MILANO – Sullo sbarco di Starbucks in Italia fioccano gli interventi più svariati, tantissime le opinioni, le paure. Anche il Washington Post (l’articolo è qui a fianco) si è mosso, dopo il New York Times. Abbiamo chiesto a Cristina Caroli, portavoce di SCAE Italia, il parere della più importante associazione del settore caffetteria a livello mondiale e italiano.
di CRISTINA CAROLI
Communication Manager SCAE Italia
In merito alla notizia che sta facendo parlare tutto il mondo del caffè, e non solo, ovvero che Starbucks avrebbe deciso di aprire anche in Italia, l’articolo apparso sul Washington Post sembra avvalorare le impressioni espresse come SCAE ITALIA in merito a questo argomento.
Nell’articolo appare evidente che la grandissima catena multinazionale, ha deciso di adottare in Italia un tipo di servizio finora mai offerto, ovvero quello dell’espresso al banco.
Come avevamo ipotizzato, questa sarebbe stata la grande domanda da porsi, di fronte all’ingresso di Starbucks nel Paese.
La decisione di una multinazionale che ha dettato in tutto il mondo un proprio trend e introdotto nuove tipologie di bevande al caffè, nonché il modo di consumarle, di modificare il proprio format e introdurre la variabile dell’espresso “mordi e fuggi all’italiana” contiene una implicita affermazione della forza della identità dell’Italia come paese che ha dato i natali all’espresso e dettato il suo rituale di consumo.
Mentre molti passi sono stati fatti nel nostro Paese verso un’apertura e una internazionalizzazione della proposta, va preso atto che l’ingresso in Italia richiede, per il colosso del caffè, questo tipo di scelta e questo tipo di terreno di confronto.
SCAE ITALIA ritiene sia senz’altro uno spunto di riflessione per tutto il comparto, che sottolinea come, l’essere più aperti culturalmente,e avere aperto le porte agli Speciality Coffees, non ha tolto nulla alla nostra autorevolezza, nonostante i timori dei più intransigenti.
E’ difficile non vedere in questo adattamento la conferma che il mondo del caffè, ci identifica come i creatori dell’espresso e i più saldi difensori delle tradizioni di questo metodo di estrazione: un valore talmente importante da diventare imprescindibile in una proposta di caffetteria in Italia, affinché l’investimento non sia a rischio di imbarazzanti flop.

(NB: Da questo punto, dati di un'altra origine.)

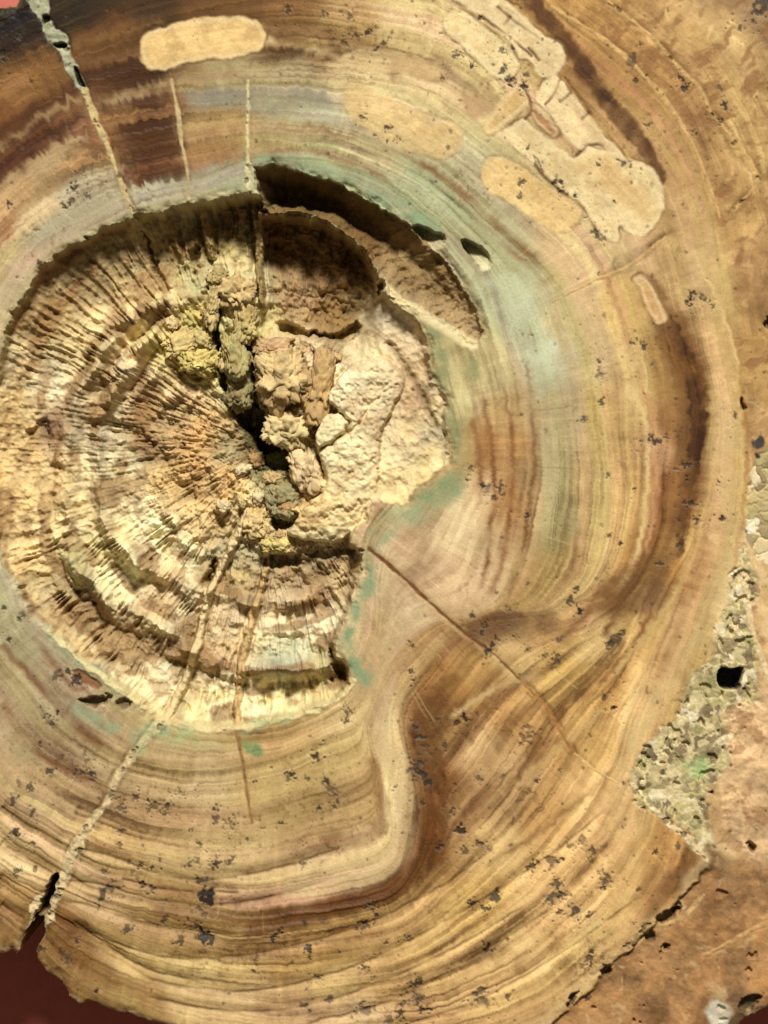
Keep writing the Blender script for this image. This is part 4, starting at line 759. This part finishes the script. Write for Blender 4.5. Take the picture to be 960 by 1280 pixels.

L’arrivo di Starbucks, se saranno mantenuti questi i termini, avrà quindi serie probabilità di sottolineare, proprio in Italia, l’aspetto iconico della amata bevanda, di cui siamo giustamente orgogliosi.
Dopo anni di third wave, in cui l’espresso è sembrato doversi quasi adeguare a ritmi di consumo diversi di altri Paesi – estrazioni particolarmente adattate per un servizio al tavolo – come il double-shot – ma fuori standard rispetto al canone della bevanda made in Italy per antonomasia, arriveremo ad una onda mediterranea che ne riaffermerà l’italianità e le proporzioni?
Altro stimolante argomento: le famose procedure e i processi severi di training, per i quali Starbucks è famosa in tutto il mondo, dovranno forse essere adeguati aprendo un nuovo capitolo di protocolli per il consumo dell’espresso al bancone?
Starbucks sottolinea di voler creare posti di lavoro: come SCAE ITALIA auspichiamo che si possa creare una occasione per baristi italiani che hanno aumentato la propria professionalità e competenza profonda sul caffè come prodotto ed estrazione, tramite processi formativi come quello del Coffee Diploma System.
Sarebbe un motivo d’orgoglio avere straordinari ambasciatori del Made in Italy, nell’ambito di una catena internazionale che, chissà, potrebbe arricchire anche con questa proposta la propria offerta a livello internazionale (sognare non è proibito…).
L’asticella delle qualità dell’espresso italiano si è alzata moltissimo, grazie alla cultura e alla rivalutazione delle figura del barista promossa fortemente da SCAE ITALIA, e su questo terreno appare evidente che siamo noi italiani a dettare lo stile e la tradizione.